◆ **Problem details**: Transcribe exactly the lines from the one containing "What Blender Python" through the one containing "rng = np.random.default_rng(11)", both included, and leave out any pictures.

Saved entries
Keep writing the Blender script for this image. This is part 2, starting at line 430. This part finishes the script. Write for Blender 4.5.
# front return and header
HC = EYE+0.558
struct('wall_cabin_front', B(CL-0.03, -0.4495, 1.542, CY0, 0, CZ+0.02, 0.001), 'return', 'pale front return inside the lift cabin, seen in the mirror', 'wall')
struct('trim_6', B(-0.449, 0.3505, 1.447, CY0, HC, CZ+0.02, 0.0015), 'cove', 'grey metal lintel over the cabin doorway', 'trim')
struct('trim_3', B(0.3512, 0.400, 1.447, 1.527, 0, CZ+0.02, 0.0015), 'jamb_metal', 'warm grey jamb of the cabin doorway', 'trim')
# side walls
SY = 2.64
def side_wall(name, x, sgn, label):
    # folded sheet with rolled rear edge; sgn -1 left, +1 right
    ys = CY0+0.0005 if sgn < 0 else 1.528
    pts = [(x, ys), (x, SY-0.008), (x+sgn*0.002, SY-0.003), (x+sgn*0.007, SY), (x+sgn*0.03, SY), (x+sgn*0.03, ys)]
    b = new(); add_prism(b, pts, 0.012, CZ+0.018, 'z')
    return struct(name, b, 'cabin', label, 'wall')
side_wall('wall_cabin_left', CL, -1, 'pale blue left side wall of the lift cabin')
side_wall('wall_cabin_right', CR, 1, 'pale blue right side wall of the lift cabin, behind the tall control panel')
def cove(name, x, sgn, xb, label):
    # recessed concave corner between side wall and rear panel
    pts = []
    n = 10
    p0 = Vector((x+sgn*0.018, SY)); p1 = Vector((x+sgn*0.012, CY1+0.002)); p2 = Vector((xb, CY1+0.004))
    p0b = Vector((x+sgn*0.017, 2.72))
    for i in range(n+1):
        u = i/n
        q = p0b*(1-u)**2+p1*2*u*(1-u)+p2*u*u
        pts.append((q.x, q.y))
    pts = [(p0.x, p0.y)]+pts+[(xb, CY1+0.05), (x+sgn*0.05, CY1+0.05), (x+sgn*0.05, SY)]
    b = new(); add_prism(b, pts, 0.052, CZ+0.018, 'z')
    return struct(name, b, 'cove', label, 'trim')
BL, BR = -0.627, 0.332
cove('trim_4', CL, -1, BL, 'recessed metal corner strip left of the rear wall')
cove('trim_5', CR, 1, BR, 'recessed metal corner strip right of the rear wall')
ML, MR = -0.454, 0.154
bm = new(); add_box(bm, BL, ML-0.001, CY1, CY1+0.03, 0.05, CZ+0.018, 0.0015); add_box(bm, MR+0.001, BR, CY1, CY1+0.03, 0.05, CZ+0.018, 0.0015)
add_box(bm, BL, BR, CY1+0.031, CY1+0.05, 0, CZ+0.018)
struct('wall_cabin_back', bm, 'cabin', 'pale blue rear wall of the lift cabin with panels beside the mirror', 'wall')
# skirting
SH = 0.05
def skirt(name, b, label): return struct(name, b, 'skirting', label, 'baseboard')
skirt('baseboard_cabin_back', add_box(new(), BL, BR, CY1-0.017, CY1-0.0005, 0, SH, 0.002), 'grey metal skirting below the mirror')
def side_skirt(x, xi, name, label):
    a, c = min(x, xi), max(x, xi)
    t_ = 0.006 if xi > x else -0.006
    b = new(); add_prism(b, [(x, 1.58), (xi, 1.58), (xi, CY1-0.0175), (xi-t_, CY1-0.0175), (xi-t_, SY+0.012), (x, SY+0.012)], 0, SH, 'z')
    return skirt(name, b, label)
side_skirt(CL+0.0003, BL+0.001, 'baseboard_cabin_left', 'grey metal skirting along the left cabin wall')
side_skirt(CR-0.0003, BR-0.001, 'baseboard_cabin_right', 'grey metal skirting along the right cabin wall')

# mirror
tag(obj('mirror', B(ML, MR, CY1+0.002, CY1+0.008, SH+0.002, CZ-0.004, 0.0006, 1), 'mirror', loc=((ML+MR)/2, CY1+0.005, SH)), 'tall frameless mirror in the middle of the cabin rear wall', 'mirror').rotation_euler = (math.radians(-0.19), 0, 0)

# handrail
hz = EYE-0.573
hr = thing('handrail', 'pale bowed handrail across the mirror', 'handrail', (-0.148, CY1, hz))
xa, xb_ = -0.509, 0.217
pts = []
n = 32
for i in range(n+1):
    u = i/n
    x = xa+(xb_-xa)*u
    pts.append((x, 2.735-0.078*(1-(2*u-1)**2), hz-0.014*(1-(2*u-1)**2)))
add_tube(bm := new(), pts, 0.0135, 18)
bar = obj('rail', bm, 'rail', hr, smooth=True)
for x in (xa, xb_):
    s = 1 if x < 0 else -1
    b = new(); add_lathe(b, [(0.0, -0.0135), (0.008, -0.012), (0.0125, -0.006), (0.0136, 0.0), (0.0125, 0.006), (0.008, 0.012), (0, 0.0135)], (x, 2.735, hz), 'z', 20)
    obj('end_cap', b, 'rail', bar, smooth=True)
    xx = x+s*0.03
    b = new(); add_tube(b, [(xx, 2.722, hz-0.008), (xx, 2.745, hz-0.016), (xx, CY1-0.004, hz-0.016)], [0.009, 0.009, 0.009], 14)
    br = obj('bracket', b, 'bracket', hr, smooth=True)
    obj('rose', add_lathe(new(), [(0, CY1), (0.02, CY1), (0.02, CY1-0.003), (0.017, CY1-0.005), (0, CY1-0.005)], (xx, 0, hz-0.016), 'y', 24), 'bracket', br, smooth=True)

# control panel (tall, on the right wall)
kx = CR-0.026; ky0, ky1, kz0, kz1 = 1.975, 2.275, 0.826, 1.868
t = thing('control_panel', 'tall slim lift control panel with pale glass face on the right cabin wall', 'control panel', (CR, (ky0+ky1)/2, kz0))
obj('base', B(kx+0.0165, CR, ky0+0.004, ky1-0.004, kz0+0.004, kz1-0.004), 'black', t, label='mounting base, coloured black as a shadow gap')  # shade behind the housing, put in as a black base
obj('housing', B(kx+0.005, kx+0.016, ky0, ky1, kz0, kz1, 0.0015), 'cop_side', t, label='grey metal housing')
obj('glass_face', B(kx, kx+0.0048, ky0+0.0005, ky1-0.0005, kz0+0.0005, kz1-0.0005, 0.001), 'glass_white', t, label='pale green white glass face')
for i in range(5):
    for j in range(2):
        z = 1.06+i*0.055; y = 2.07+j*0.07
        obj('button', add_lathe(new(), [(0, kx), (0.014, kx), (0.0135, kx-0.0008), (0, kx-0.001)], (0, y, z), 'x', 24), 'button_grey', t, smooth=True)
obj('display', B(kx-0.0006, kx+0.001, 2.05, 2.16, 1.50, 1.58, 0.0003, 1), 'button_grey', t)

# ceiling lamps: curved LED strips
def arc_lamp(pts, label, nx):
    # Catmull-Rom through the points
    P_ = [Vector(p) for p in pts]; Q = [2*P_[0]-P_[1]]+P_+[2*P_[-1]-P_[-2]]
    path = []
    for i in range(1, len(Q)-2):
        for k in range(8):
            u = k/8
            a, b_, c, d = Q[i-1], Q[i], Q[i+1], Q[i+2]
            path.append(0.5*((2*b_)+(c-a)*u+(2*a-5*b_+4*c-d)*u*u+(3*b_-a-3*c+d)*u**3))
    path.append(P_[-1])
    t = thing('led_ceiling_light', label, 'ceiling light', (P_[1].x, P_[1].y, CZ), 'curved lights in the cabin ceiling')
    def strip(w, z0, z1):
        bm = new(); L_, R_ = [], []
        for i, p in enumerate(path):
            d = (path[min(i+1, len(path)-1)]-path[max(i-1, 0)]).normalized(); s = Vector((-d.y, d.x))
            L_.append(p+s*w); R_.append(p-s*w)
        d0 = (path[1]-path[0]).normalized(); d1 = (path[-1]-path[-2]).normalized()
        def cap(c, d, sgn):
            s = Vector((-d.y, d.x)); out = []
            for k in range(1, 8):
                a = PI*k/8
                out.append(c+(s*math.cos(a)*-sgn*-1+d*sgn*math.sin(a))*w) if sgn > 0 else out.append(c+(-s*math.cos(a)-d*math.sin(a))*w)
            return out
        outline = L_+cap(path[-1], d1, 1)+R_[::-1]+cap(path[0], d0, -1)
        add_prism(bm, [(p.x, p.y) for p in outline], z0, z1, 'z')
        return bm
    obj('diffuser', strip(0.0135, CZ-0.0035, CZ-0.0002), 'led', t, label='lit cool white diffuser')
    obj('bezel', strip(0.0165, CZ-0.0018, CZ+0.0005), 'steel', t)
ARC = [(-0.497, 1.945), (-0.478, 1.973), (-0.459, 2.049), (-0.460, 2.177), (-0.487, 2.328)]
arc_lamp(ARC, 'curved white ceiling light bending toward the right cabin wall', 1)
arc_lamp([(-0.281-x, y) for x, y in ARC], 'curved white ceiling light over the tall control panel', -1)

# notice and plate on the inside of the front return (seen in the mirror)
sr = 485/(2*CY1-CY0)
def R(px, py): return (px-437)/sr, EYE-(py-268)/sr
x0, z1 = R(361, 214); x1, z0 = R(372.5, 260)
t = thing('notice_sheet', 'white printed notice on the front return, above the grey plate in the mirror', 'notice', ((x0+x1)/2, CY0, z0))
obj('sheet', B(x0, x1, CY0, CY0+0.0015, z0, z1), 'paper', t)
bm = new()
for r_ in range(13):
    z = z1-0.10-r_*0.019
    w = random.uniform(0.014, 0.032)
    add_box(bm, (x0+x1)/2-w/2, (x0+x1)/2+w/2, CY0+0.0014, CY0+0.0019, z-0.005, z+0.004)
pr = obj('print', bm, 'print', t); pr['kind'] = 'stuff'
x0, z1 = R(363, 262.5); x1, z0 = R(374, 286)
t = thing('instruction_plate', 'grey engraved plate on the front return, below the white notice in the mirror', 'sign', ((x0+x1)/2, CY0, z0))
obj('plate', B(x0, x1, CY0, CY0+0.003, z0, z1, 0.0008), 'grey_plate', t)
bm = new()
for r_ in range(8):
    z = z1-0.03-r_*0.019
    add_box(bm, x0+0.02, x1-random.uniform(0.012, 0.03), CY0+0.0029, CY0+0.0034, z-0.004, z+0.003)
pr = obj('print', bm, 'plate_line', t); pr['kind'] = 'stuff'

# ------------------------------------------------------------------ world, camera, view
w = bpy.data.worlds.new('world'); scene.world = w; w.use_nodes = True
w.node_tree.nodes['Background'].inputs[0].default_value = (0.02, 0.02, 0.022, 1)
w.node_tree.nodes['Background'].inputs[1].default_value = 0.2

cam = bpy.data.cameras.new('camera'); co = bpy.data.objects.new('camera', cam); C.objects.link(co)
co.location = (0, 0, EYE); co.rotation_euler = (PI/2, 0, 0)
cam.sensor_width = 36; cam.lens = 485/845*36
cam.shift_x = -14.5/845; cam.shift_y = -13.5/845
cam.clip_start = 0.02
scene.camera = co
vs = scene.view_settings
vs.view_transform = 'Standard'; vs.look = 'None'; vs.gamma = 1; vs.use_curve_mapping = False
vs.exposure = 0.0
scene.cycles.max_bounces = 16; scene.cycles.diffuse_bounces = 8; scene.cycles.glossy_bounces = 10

* * *

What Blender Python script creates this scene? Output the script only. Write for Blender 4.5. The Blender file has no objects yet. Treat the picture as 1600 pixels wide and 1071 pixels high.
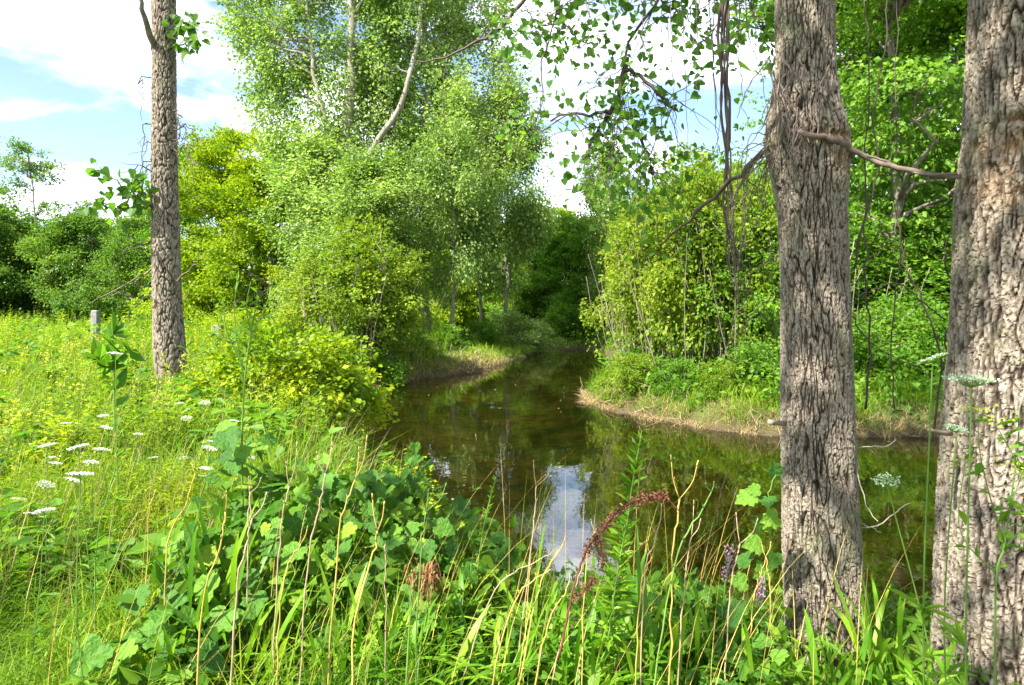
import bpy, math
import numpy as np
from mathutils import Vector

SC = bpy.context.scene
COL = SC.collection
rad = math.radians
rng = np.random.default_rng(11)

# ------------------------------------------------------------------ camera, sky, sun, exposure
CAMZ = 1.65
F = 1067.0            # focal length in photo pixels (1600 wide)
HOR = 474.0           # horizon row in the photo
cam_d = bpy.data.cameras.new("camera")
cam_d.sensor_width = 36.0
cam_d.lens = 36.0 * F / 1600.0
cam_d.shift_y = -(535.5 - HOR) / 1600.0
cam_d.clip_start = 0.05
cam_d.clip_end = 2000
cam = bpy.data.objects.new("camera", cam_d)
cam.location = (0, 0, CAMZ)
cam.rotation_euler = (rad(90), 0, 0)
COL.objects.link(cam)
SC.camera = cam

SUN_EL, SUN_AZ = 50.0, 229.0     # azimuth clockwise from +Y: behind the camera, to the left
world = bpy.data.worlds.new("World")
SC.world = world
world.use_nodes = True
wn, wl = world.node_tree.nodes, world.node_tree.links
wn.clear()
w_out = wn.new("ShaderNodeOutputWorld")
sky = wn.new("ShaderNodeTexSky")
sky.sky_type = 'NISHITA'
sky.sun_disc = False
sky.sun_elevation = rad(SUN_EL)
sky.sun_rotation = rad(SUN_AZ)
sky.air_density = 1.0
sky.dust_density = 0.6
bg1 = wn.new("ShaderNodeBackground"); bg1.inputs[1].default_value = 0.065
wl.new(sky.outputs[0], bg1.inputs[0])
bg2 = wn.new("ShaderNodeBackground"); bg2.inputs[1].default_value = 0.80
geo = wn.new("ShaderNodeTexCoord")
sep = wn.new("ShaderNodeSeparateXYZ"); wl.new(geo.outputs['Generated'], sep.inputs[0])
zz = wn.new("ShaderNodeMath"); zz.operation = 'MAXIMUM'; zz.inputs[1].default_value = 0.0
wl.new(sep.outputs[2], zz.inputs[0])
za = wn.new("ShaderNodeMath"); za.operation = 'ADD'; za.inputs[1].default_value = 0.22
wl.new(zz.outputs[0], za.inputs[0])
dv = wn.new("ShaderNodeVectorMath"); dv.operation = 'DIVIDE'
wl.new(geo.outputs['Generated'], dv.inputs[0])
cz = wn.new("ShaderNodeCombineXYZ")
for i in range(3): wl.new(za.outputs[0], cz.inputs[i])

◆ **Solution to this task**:
What Blender Python script creates this scene? Output the script only. Write for Blender 4.5. The Blender file has no objects yet. Treat the picture as 1600 pixels wide and 1071 pixels high.
import bpy, math
import numpy as np
from mathutils import Vector

SC = bpy.context.scene
COL = SC.collection
rad = math.radians
rng = np.random.default_rng(11)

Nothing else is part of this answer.